Tuesday, January 5, 2010

Can We Find Permanent Happiness?

Can we find permanent happiness?


Sometime ago, I went through a rough patch of failing relationships and a deep feeling of unhappiness. I just couldn’t find the right relationship I was looking for, and I was feeling very down.


On a flight home from visiting a friend, I reached out to God in prayer. I asked God what I needed to know to be happy. The answer I got was different from what I expected and it was that I had a purpose. I realized that my unhappiness had come from a feeling that I did not have a purpose at that time.
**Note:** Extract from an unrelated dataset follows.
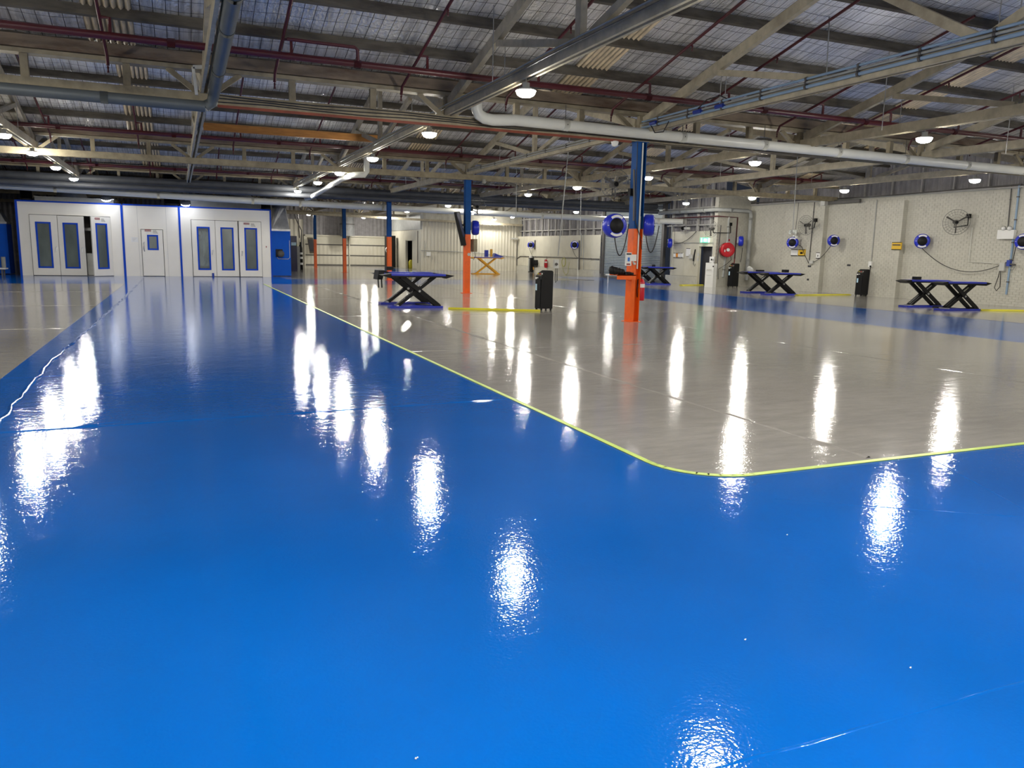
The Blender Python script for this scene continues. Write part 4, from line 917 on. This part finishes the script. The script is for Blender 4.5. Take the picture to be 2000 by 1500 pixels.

There were career goals I had down the line, that didn’t seem to be a viable thing right now and I had just gotten out of a long term relationship that I had hoped would lead to marriage. I realized that although I wasn’t sure what was going on career-wise, the relationship had made me feel as though I was moving towards something that I wanted in life. But with that ending and still not being sure what I was doing job-wise, I was left without a feeling to purpose.


I prayed and asked God what I was my purpose. I was given the idea to further pursue a career path that had been neglected in my thought. Upon returning home, I started pursuing that work and received several calls for jobs within that week. I became so enthusiastic about my new work and purpose that I completely forgot about the relationship issues.
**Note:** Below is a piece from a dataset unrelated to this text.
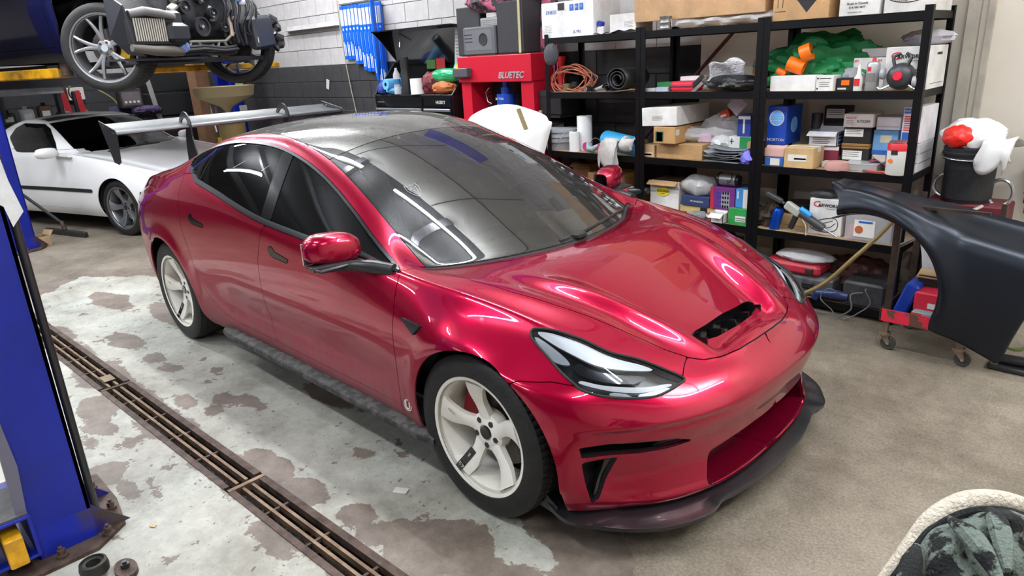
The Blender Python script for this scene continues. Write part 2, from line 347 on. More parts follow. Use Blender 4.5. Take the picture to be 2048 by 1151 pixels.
q=thing('standin_banner','added violet blue stand-in hung high on the wall, tinting the windscreen reflection','standin_banner',(-3.1,2.58,3.2));MB().box(-.7,.75,-.006,.012,0,.72).build('standin_cloth',M('standin_blue','1A12C8',.4),q);MB().cyl((-.75,0,.73),(.8,0,.73),.012,n=10).build('standin_rod',m_white,q)  # unseen stand-in, added to give the violet patch reflected in the windscreen
# ---------------------------------------------------------------- body surfaces (b-spline shells cut into panels)
# half body control net: rows = stations rear->front, cols = section from sill to centreline; (x, half width, z)
def red_net():
    def I(x,t): 
        t=np.array(t,float);return np.interp(x,t[:,0],t[:,1])
    rows=[]
    botz=[(-3.5,.24),(-3.0,.22),(-2.4,.215),(-.4,.20),(.3,.17)]
    wide=[(-3.5,.86),(-3.2,.905),(-2.85,.93),(-2.4,.925),(-2,.912),(-1.4,.908),(-.7,.912),(-.3,.92),(0,.93),(.25,.915)]
    beltz=[(-3.5,1.0),(-3.2,1.03),(-2.9,1.065),(-2.5,1.075),(-2.3,1.055),(-2.0,1.015),(-1.5,.965),(-1.0,.925),(-.5,.88),(-.3,.862),(-.1,.842),(.06,.81),(.24,.757),(.4,.705)]
    beltw=[(-3.5,.72),(-3.2,.77),(-2.8,.815),(-2.5,.835),(-2.2,.855),(-1.5,.865),(-.9,.86),(-.5,.845),(-.3,.83),(-.1,.805),(.06,.77),(.24,.72),(.4,.67)]
    rlz=[(-3.5,1.03),(-3.2,1.065),(-2.9,1.12),(-2.6,1.215),(-2.35,1.285),(-2.15,1.315),(-1.9,1.325),(-1.65,1.30),(-1.35,1.225),(-1.05,1.11),(-.75,.985),(-.5,.905),(-.3,.87),(-.1,.858),(.06,.83),(.24,.778),(.4,.72)]
    rlw=[(-3.5,.66),(-3.2,.70),(-2.8,.71),(-2.5,.69),(-2.2,.655),(-1.9,.64),(-1.65,.635),(-1.35,.65),(-1.05,.69),(-.75,.745),(-.5,.785),(-.3,.765),(-.1,.73),(.06,.69),(.24,.64),(.4,.59)]
    ruz=[(-3.5,1.035),(-3.2,1.07),(-2.9,1.13),(-2.6,1.24),(-2.35,1.315),(-2.15,1.345),(-1.8,1.355),(-1.5,1.312),(-1.33,1.262),(-.96,1.13),(-.71,.995),(-.55,.90),(-.47,.856),(-.42,.855),(-.3,.866),(-.1,.86),(.06,.838),(.24,.79),(.4,.73)]
    ruw=[(-3.5,.58),(-3.2,.62),(-2.8,.64),(-2.5,.625),(-2.2,.595),(-1.8,.575),(-1.5,.57),(-1.33,.575),(-.96,.64),(-.71,.68),(-.5,.70),(-.3,.685),(-.1,.65),(.06,.61),(.24,.56),(.4,.52)]
    cz=[(-3.5,1.07),(-3.2,1.12),(-2.9,1.21),(-2.6,1.31),(-2.3,1.375),(-2.0,1.405),(-1.7,1.415),(-1.45,1.39),(-1.2,1.335),(-.95,1.245),(-.70,1.138),(-.46,1.018),(-.27,.918),(-.20,.878),(-.165,.868),(-.05,.866),(.1,.845),(.2,.82),(.31,.79),(.4,.76)]
    # (edge x, centre x, weight of windscreen side) ; three close rows make the crease at the cowl
    xs=[(-3.45,-3.45),(-3.15,-3.15),(-2.85,-2.85),(-2.55,-2.55),(-2.3,-2.3),(-2.05,-2.05),(-1.8,-1.8),(-1.55,-1.53),(-1.3,-1.24),(-1.08,-.95),(-.88,-.70),(-.70,-.46),(-.55,-.27),(-.505,-.222),(-.47,-.195),(-.43,-.165),(-.30,-.07),(-.12,.06),(.06,.18),(.24,.31)]
    R=[]
    for k,(x,xc) in enumerate(xs):
        bz,wd,Bz,Bw=I(x,botz),I(x,wide),I(x,beltz),I(x,beltw)
        lz,lw,uz,uw=I(x,rlz),I(x,rlw),I(x,ruz),I(x,ruw);c=I(xc,cz)
        row=[(x,wd-.085,bz-.03),(x,wd-.045,bz+.02),(x,wd-.022,bz+.13),(x,wd-.008,.50),(x,wd+.004,.66),(x,wd-.012,Bz-.12),(x,Bw+.028,Bz-.035),(x,Bw-.004,Bz+.012),
             (x,Bw*.5+lw*.5+.012,Bz*.5+lz*.5),(x,lw+.004,lz),(x,lw*.45+uw*.55,lz*.3+uz*.7+.006)]
        for f in (.94,.76,.52,.26,0):
            g=f**2.2;row.append((x*g+xc*(1-g),uw*f,c+(uz-c)*f**2.6))
        R.append(row)
    def fan(keys,top,n=16):
        # keys: list for low guides 0..7 ; top: centre point ; guides 8..15 blend
        row=list(keys);b=np.array(keys[7]);t=np.array(top)
        for i in range(8,n):
            f=(i-7)/(n-8.);q=b*(1-f)+t*f;q[2]+= .010*np.sin(np.pi*f);row.append(tuple(q))
        return row
    f1=fan([(.39,.85,.155),(.395,.865,.19),(.40,.885,.30),(.41,.893,.45),(.42,.875,.57),(.42,.825,.64),(.415,.75,.685),(.41,.675,.705)],(.42,0,.752))
    f2=fan([(.50,.72,.155),(.52,.74,.19),(.535,.765,.30),(.55,.778,.44),(.55,.765,.53),(.54,.705,.59),(.53,.625,.635),(.525,.55,.657)],(.50,0,.722))
    f3=fan([(.60,.60,.155),(.625,.615,.19),(.64,.63,.30),(.66,.64,.43),(.66,.625,.50),(.64,.565,.557),(.62,.49,.597),(.605,.43,.618)],(.565,0,.697))
    f4=fan([(.68,.455,.155),(.71,.46,.19),(.725,.46,.30),(.745,.465,.43),(.742,.455,.49),(.715,.41,.548),(.685,.36,.588),(.66,.31,.61)],(.62,0,.668))
    f5=fan([(.725,.24,.155),(.76,.245,.19),(.775,.25,.30),(.80,.25,.42),(.797,.245,.48),(.765,.22,.542),(.73,.195,.58),(.70,.165,.603)],(.665,0,.645))
    f6=[(q[0]+(.0 if i<8 else .0),0,q[2]) for i,q in enumerate(f5)]
    f6=[(q[0],0,q[2]) if i<8 else tuple(np.array((f6[7][0],0,f6[7][2]))*(1-(i-7)/8)+np.array((.685,0,.632))*((i-7)/8)) for i,q in enumerate(f6)]
    r1=fan([(-3.62,.74,.22),(-3.64,.77,.28),(-3.66,.79,.38),(-3.67,.80,.52),(-3.67,.80,.68),(-3.66,.78,.82),(-3.66,.72,.93),(-3.66,.68,.99)],(-3.6,0,1.05))
    r2=fan([(-3.74,.50,.22),(-3.78,.52,.28),(-3.80,.53,.38),(-3.81,.54,.52),(-3.80,.54,.68),(-3.78,.53,.82),(-3.76,.50,.95),(-3.75,.48,1.01)],(-3.68,0,1.045))
    r3=fan([(-3.78,0,.22),(-3.82,0,.28),(-3.85,0,.38),(-3.86,0,.52),(-3.85,0,.68),(-3.84,0,.82),(-3.82,0,.97),(-3.80,0,1.03)],(-3.77,0,1.04))
    return np.array([r3,r2,r1]+R+[f1,f2,f3,f4,f5,f6],float)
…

This was put to the test a couple weeks later when a issue from a past relationship came up. I started to think more about happiness. The concept of the “pursuit of happiness” came to mind. I realized that this was a human belief that was so engrained in us, it was even written in our Declaration of Independence! The human belief was that we are trying to chase something that we don’t have. I pictured someone in hot-pursuit of happiness which was always just out their grasp. In Science and Health with Key to the Scriptures it states “Happiness is spiritual; born of Truth and Love”. I knew from my study of Christian Science that if happiness was spiritual that meant it was a quality already including in me, since God created me (and all of his creation) spiritually, in His own image and likeness.
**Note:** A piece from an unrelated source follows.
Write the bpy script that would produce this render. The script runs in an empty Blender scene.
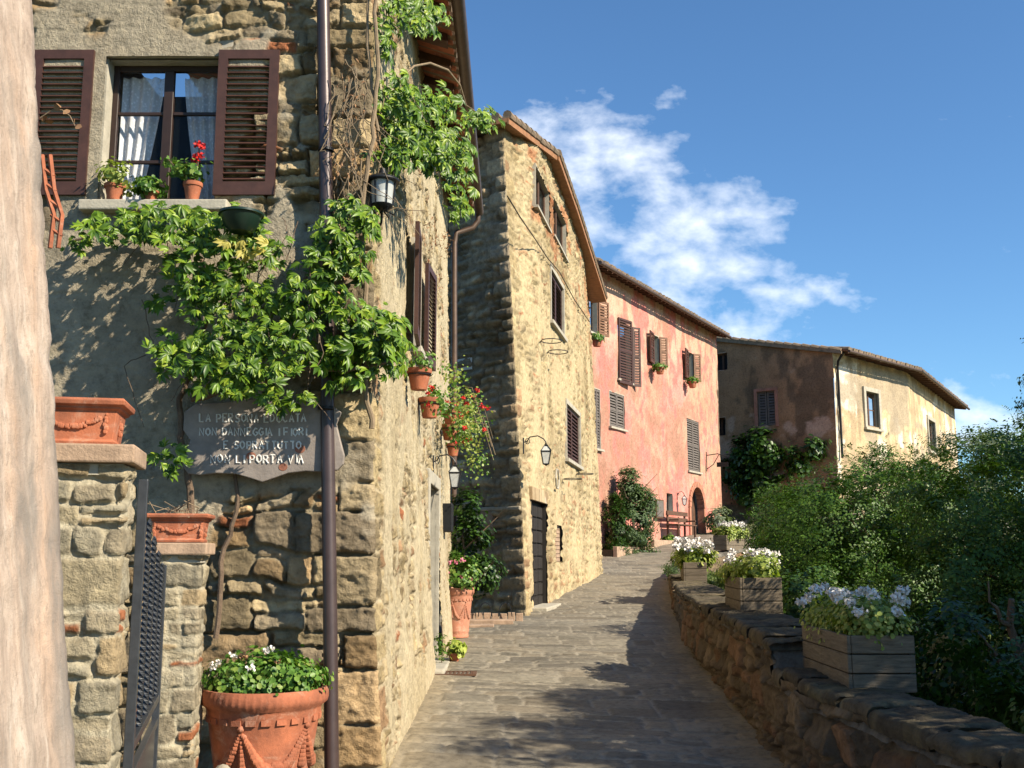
import bpy, math, random
import numpy as np
from mathutils import Vector, Matrix

C = bpy.context.scene.collection
SC = bpy.context.scene
R = math.radians
random.seed(7)
RNG = np.random.default_rng(7)

# ------------------------------------------------------------------ camera, sky, sun, exposure
PITCH = 9.1
FPX = 1065.0
cam_d = bpy.data.cameras.new("camera"); cam = bpy.data.objects.new("camera", cam_d); C.objects.link(cam)
cam.location = (0, 0, 0); cam.rotation_euler = (R(90 + PITCH), 0, 0)
cam_d.sensor_width = 36; cam_d.lens = 36 * FPX / 1024; cam_d.clip_start = 0.05; cam_d.clip_end = 5000
SC.camera = cam

SUN_EL = 36.0
SUNH = Vector((0.848, -0.53, 0)).normalized()
w = bpy.data.worlds.new("World"); SC.world = w; w.use_nodes = True
nt = w.node_tree; nt.nodes.clear()
N = nt.nodes.new; L = nt.links.new
out = N('ShaderNodeOutputWorld'); bg = N('ShaderNodeBackground'); sky = N('ShaderNodeTexSky')
sky.sky_type = 'NISHITA'; sky.sun_disc = False; sky.sun_elevation = R(SUN_EL)
sky.sun_rotation = math.atan2(SUNH.x, SUNH.y)
sky.altitude = 300; sky.air_density = 1.0; sky.dust_density = 0.3; sky.ozone_density = 2.5
bg.inputs[1].default_value = 0.076
# clouds: white puffs mixed into the sky by direction
tc = N('ShaderNodeTexCoord'); sep = N('ShaderNodeSeparateXYZ'); L(tc.outputs['Generated'], sep.inputs[0])
def M_(op, a, b=None, c=None):
    n = N('ShaderNodeMath'); n.operation = op
    for i, v in enumerate((a, b, c)):
        if v is None: continue
        if isinstance(v, (int, float)): n.inputs[i].default_value = v
        else: L(v, n.inputs[i])
    return n.outputs[0]
ymax = M_('MAXIMUM', sep.outputs[1], 0.05)
gu = M_('DIVIDE', sep.outputs[0], ymax); gv = M_('DIVIDE', sep.outputs[2], ymax)
def ell(cx, cy, ang, rl, rw):
    dx = M_('SUBTRACT', gu, cx); dy = M_('SUBTRACT', gv, cy)
    ca, sa = math.cos(ang), math.sin(ang)
    a = M_('DIVIDE', M_('ADD', M_('MULTIPLY', dx, ca), M_('MULTIPLY', dy, sa)), rl)
    b = M_('DIVIDE', M_('SUBTRACT', M_('MULTIPLY', dy, ca), M_('MULTIPLY', dx, sa)), rw)
    r2 = M_('ADD', M_('MULTIPLY', a, a), M_('MULTIPLY', b, b))
    return M_('MAXIMUM', M_('SUBTRACT', 1.0, r2), 0.0)
mask = M_('ADD', M_('ADD', ell(0.132, 0.312, -0.50, 0.25, 0.115), ell(0.40, 0.135, 0.0, 0.13, 0.055)),
          M_('MULTIPLY', ell(0.07, 0.40, 0.5, 0.15, 0.06), 0.55))
mask = M_('MINIMUM', mask, 1.0)
cmb = N('ShaderNodeCombineXYZ'); L(gu, cmb.inputs[0]); L(M_('MULTIPLY', gv, 1.5), cmb.inputs[1])
n1 = N('ShaderNodeTexNoise'); n1.inputs['Scale'].default_value = 15; n1.inputs['Detail'].default_value = 8
n1.inputs['Roughness'].default_value = 0.56; n1.inputs['Distortion'].default_value = 0.1; L(cmb.outputs[0], n1.inputs['Vector'])
dens = M_('ADD', M_('SUBTRACT', n1.outputs['Fac'], 0.70), M_('MULTIPLY', M_('POWER', mask, 0.6), 0.345))
dens = M_('MINIMUM', M_('MAXIMUM', M_('MULTIPLY', dens, 2.5), 0.0), 0.72)
tint = N('ShaderNodeMixRGB'); tint.blend_type = 'MULTIPLY'; tint.inputs[0].default_value = 1; L(sky.outputs[0], tint.inputs[1]); tint.inputs[2].default_value = (.70, 1.0, 1.20, 1)
mx = N('ShaderNodeMixRGB'); L(dens, mx.inputs[0]); L(tint.outputs[0], mx.inputs[1]); mx.inputs[2].default_value = (9.0, 9.4, 10.0, 1)
L(mx.outputs[0], bg.inputs[0]); L(bg.outputs[0], out.inputs[0])

sd = bpy.data.lights.new("sun", 'SUN'); so = bpy.data.objects.new("sun", sd); C.objects.link(so)
sd.energy = 5.0; sd.angle = R(0.55); sd.color = (1.0, 0.89, 0.70)
sv = Vector((SUNH.x * math.cos(R(SUN_EL)), SUNH.y * math.cos(R(SUN_EL)), math.sin(R(SUN_EL))))
so.rotation_euler = sv.to_track_quat('Z', 'Y').to_euler(); so.location = sv * 60
SC.view_settings.view_transform = 'Standard'; SC.view_settings.look = 'None'
SC.view_settings.exposure = 0.98; SC.view_settings.gamma = 1.0; SC.view_settings.use_curve_mapping = False
SC.render.engine = 'CYCLES'
SC.cycles.max_bounces = 5; SC.cycles.diffuse_bounces = 3; SC.cycles.transparent_max_bounces = 8
SC.cycles.use_denoising = True

# ------------------------------------------------------------------ measuring helpers
cp, sp = math.cos(R(PITCH)), math.sin(R(PITCH))
def ray(px, py):
    u = (px - 512) / FPX; v = (384 - py) / FPX
    return u, cp - v * sp, sp + v * cp
def at(px, py, Y):
    a, b, c = ray(px, py); return (a / b * Y, Y, c / b * Y)
class Plane:                       # a vertical wall plane: start point, direction along the wall
    def __init__(s, p0, p1):
        s.p0 = np.array(p0, float); s.p1 = np.array(p1, float)
        d = s.p1 - s.p0; s.len = float(np.linalg.norm(d)); s.d = d / s.len; s.n = np.array((s.d[1], -s.d[0]))
    def uz(s, px, py, off=0.0):
        a, b, c = ray(px, py); P = s.p0 + s.n * off
        t = (P @ s.n) / (a * s.n[0] + b * s.n[1])
        return float((np.array((a * t, b * t)) - P) @ s.d), c * t
    def pt(s, u, z, off=0.0):
        q = s.p0 + s.d * u + s.n * off; return (q[0], q[1], z)
    def rect(s, x0, y0, y1, x1):   # px left, top, bottom measured on the left edge, px right
        u0, z1 = s.uz(x0, y0); _, z0 = s.uz(x0, y1); u1, _ = s.uz(x1, y0)
        return u0, u1, z0, z1

# terrain height along the street
GY = np.array([-20, 0, 4, 8, 14, 18.5, 31, 36, 41, 45, 52, 60, 200, 3000.])
GZ = np.array([-2.0, -1.66, -1.62, -1.53, -1.28, -1.05, -.57, .0, .48, .88, 1.5, 2.2, 4, 4.])
def g(y): return np.interp(y, GY, GZ)

# ------------------------------------------------------------------ numpy noise
def _h(i, j, s):
    n = (i.astype(np.int64) * 374761393 + j.astype(np.int64) * 668265263 + s * 1442695041) & 0x7fffffff
    n = (n ^ (n >> 13)) * 1274126177 & 0x7fffffff
    n = (n ^ (n >> 16)) & 0xffff
    return n / 65535.0
def vn(x, y, s=0):
    xi = np.floor(x); yi = np.floor(y); fx = x - xi; fy = y - yi
    fx = fx * fx * (3 - 2 * fx); fy = fy * fy * (3 - 2 * fy)
    a = _h(xi, yi, s); b = _h(xi + 1, yi, s); c = _h(xi, yi + 1, s); d = _h(xi + 1, yi + 1, s)
    return (a * (1 - fx) + b * fx) * (1 - fy) + (c * (1 - fx) + d * fx) * fy
def fbm(x, y, s=0, o=4):
    t = 0; a = .5; f = 1.0; m = 0
    for k in range(o):
        t = t + a * vn(x * f, y * f, s + k * 17); m += a; a *= .5; f *= 2.03
    return t / m
def sst(a, b, x):
    t = np.clip((x - a) / (b - a), 0, 1); return t * t * (3 - 2 * t)

def rubble(u, z, seed, hm, wm, mort=.012, edge=.03, warp=.05, vary=.45):
    rg = np.random.default_rng(seed)
    wz = z + warp * (fbm(u / .45, z / .45, seed, 3) - .5) * 2
    wu = u + warp * (fbm(u / .3 + 9, z / .3, seed + 5, 3) - .5) * 2
    zmin = z.min() - .5; nrow = int((z.max() - zmin + 1) / hm * 1.6) + 5
    hb = np.cumsum(rg.uniform(1 - vary, 1 + vary, nrow) * hm) + zmin
    row = np.clip(np.searchsorted(hb, wz), 1, nrow - 1)
    db = wz - hb[row - 1]; dt = hb[row] - wz; hh = hb[row] - hb[row - 1]
    umin = u.min() - 1; ncol = int((u.max() - umin + 2) / wm * 2) + 5
    dl = np.zeros_like(u); dr = np.zeros_like(u); col = np.zeros(u.shape, int)
    for r_ in np.unique(row):
        m = row == r_
        f = np.clip((hb[r_] - hb[r_ - 1]) / hm, .6, 1.4)
        ub = np.cumsum(rg.uniform(.4, 1.6, ncol) * wm * f) + umin + rg.uniform(0, wm) - wm
        c_ = np.clip(np.searchsorted(ub, wu[m]), 1, ncol - 1)
        dl[m] = wu[m] - ub[c_ - 1]; dr[m] = ub[c_] - wu[m]; col[m] = c_
    # some stones split in two thin ones
    sr = _h(row, col, seed + 77)
    split = sr < .22
    mid = np.abs(wz - (hb[row - 1] + hh * (.4 + .3 * sr / .22)))
    upper = (wz > hb[row - 1] + hh * (.4 + .3 * sr / .22)) & split
    dv = np.minimum(db, dt); dv = np.where(split, np.minimum(dv, mid), dv)
    dh = np.minimum(dl, dr)
    k = 3.0
    d = (np.maximum(dv, 1e-3) ** -k + np.maximum(dh, 1e-3) ** -k) ** (-1 / k)
    d = d + .012 * (fbm(u / .06, z / .06, seed + 3, 2) - .5) * 2
    h = sst(mort, mort + edge, d)
    ids = row * 131 + col * 7 + upper * 3
    rr = [_h(ids, col, seed + 100 + q) for q in range(4)]
    tilt = np.clip((dl - dr), -.2, .2) * (rr[1] - .5) * .22 + np.clip(dt - db, -.12, .12) * (rr[2] - .3) * .35
    return h, d, rr + [split, tilt]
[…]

I rejoiced in knowing happiness was already included in me and that I didn’t have to try and find it. And since it is “born of Truth and Love” (synonyms from God) that means it comes from God. It didn’t come from a relationship or a job. I finally had learned the truth about happiness, which has sustained from through the years.


In Miscellaneous Writings, Mrs. Eddy writes in essence that a false sense of what constitutes man’s happiness is detrimental to human progress. I am so grateful that I learned where happiness comes from and that all of us can know that our happiness comes from God and we can, therefore, be forever happy, grateful, content and at peace.